London Mirror | August 15 2006

ONE of the officers who shot Tube blunder man Jean Charles de Menezes is to train new British sky marshals.

The armed cop, in his 30s, has been picked because top brass say he has "proven ability to act swiftly and decisively" in emergencies.

Officers from his unit will be secretly placed on some jets feared to be at particular risk on routes from the UK to America.

Ministers first raised the idea of the undercover armed units in 2002 following US pressure. But they refuse to reveal if the teams are already being deployed.

The decision to have the detective involved in last year's tragedy at Stockwell, South London, as their instructor will spark fury in some quarters.

No policemen will face charges over Mr de Menezes's death.

But security services insiders insist the officer - part of Scotland Yard's elite CO19 gun squad - is the best man for the job.

One senior source said: "The shooting was a terrible mistake, but it was made in response to a genuine fear that this man was a terrorist about to blow up innocent people.

"We need the best to counter the very real threat posed by international terrorism.

"Sky marshals have to act quickly and decisively in any situation.

"They have to be ruthless in bringing down potential terrorists before they can bring down an aircraft."

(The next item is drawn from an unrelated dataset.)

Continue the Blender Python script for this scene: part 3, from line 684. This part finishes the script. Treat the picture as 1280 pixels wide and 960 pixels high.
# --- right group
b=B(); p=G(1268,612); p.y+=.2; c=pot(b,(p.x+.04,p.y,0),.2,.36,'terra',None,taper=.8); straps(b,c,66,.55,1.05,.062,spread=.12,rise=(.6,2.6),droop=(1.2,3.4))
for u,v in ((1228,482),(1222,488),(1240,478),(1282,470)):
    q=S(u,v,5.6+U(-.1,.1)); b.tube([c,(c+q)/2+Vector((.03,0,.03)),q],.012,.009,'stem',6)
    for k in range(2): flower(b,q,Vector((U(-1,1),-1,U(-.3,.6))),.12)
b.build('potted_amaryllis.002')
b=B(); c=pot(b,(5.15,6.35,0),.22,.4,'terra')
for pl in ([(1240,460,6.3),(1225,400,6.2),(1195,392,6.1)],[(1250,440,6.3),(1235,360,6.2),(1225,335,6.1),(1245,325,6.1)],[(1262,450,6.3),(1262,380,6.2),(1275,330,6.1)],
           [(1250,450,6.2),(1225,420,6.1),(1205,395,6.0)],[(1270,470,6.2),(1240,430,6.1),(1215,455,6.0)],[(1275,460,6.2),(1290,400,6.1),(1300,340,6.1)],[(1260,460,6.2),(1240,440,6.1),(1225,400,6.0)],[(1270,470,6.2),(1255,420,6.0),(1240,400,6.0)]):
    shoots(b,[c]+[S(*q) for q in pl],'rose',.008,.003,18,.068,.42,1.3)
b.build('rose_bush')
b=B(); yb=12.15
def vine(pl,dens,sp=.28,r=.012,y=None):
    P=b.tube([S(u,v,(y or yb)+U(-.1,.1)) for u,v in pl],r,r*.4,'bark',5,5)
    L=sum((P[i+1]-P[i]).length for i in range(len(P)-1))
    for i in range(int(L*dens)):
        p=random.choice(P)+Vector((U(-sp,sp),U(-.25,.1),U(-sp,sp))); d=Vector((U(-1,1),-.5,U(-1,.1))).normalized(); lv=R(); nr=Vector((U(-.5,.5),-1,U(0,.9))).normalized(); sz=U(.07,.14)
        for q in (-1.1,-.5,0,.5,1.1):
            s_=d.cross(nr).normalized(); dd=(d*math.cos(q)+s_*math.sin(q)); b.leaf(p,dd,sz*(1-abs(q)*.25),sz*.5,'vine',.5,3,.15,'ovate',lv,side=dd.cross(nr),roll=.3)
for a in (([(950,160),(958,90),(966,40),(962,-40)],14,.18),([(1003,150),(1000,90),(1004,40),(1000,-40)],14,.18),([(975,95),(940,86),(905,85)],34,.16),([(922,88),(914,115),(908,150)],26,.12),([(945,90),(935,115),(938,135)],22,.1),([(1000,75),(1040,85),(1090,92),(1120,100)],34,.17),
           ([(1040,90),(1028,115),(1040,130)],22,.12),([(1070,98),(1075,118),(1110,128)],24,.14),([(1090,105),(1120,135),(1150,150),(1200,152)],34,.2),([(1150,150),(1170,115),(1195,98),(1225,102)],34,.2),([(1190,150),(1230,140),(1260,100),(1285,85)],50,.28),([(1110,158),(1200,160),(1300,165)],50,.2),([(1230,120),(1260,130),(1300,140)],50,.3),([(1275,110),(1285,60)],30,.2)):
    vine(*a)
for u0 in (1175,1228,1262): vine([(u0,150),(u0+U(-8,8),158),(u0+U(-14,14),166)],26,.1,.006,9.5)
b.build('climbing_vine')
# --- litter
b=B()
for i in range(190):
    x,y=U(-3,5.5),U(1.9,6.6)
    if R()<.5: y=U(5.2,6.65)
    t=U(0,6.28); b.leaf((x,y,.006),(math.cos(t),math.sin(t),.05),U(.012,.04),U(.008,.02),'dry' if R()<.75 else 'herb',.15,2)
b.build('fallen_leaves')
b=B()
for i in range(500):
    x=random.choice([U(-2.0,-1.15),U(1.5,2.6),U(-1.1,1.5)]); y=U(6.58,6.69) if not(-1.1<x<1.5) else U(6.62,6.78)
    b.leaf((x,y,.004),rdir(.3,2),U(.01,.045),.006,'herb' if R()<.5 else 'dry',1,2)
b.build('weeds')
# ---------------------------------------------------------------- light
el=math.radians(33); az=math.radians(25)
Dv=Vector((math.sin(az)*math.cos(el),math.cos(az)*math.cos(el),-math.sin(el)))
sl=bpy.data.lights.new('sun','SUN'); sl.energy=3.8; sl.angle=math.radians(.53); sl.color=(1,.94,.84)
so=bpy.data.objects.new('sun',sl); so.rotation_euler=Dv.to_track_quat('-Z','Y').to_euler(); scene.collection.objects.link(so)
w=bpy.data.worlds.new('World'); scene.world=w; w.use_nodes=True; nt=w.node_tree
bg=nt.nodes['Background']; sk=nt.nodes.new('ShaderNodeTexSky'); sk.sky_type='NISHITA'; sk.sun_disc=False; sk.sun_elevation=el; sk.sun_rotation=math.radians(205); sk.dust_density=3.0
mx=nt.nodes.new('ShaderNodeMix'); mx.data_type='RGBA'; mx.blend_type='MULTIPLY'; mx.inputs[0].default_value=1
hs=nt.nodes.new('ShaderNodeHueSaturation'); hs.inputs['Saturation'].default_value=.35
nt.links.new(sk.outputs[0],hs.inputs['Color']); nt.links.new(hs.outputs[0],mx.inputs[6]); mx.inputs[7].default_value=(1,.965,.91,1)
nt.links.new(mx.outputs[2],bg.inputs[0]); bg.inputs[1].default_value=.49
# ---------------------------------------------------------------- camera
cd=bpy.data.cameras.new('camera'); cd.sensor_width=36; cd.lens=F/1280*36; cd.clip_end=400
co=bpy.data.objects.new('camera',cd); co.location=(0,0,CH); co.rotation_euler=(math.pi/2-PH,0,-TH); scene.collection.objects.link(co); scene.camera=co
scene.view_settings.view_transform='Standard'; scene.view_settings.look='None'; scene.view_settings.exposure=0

All UK police forces have been told to send firearms officers for the eight-week course because of the heightened terror alert.

The teams will attend the Metropolitan Police's Specialist Training Centre in Gravesend, Kent -one of the best in the world.

They will learn how to tackle hijackers and use firearms in mid-air.

Sky marshals will be issued with Sig Sauer 9mm pistols, with special bullets which do not ricochet and damage the aircraft's fuselage.

Officers will also be taught how to man cockpit controls when the crew have been killed or injured.

Following 9/11, Washington put pressure on European governments to have at least three sky marshals on US-bound flights. Many, notably Sweden, Portugal and Denmark, fiercely opposed the plan, as did the British Airline Pilots' Association.

The UK is thought to have started training undercover air guards in 2002.

In 2004, following speculation that the Government had secretly axed the plan, the Department of Transport said: "We could deploy sky marshals if we wanted to. It's just that we don't talk about it."

They have been in use on US planes for more than 40 years.

The programme was set up in 1961 by US president John F Kennedy amid growing fears over hijacks.

Ronald Reagan boosted their numbers after a Lebanese gun gang seized a TWA jet in Athens in 1985, shot a US passenger and hurled his body on to the tarmac.

American marshals take a seven-week course at a training academy in Artesia, New Mexico. They then have four weeks at a specialist air marshal training centre in Atlantic City, New Jersey.

In December last year, sky marshals killed for the first time when a mentally disturbed airline passenger who pretended that he had a bomb in his bag was shot at Miami airport.

Brazilian Mr Menezes, 27, was gunned down on July 22 last year after officers mistook him for a suicide bomber.

The Crown Prosecution Service says there is "insufficient evidence" to prosecute any individual. But the Met Police will be charged under health and safety laws. An Independent Police Complaints Commission report given to the CPS in January, but not yet made public, is said to be highly critical of the police operation.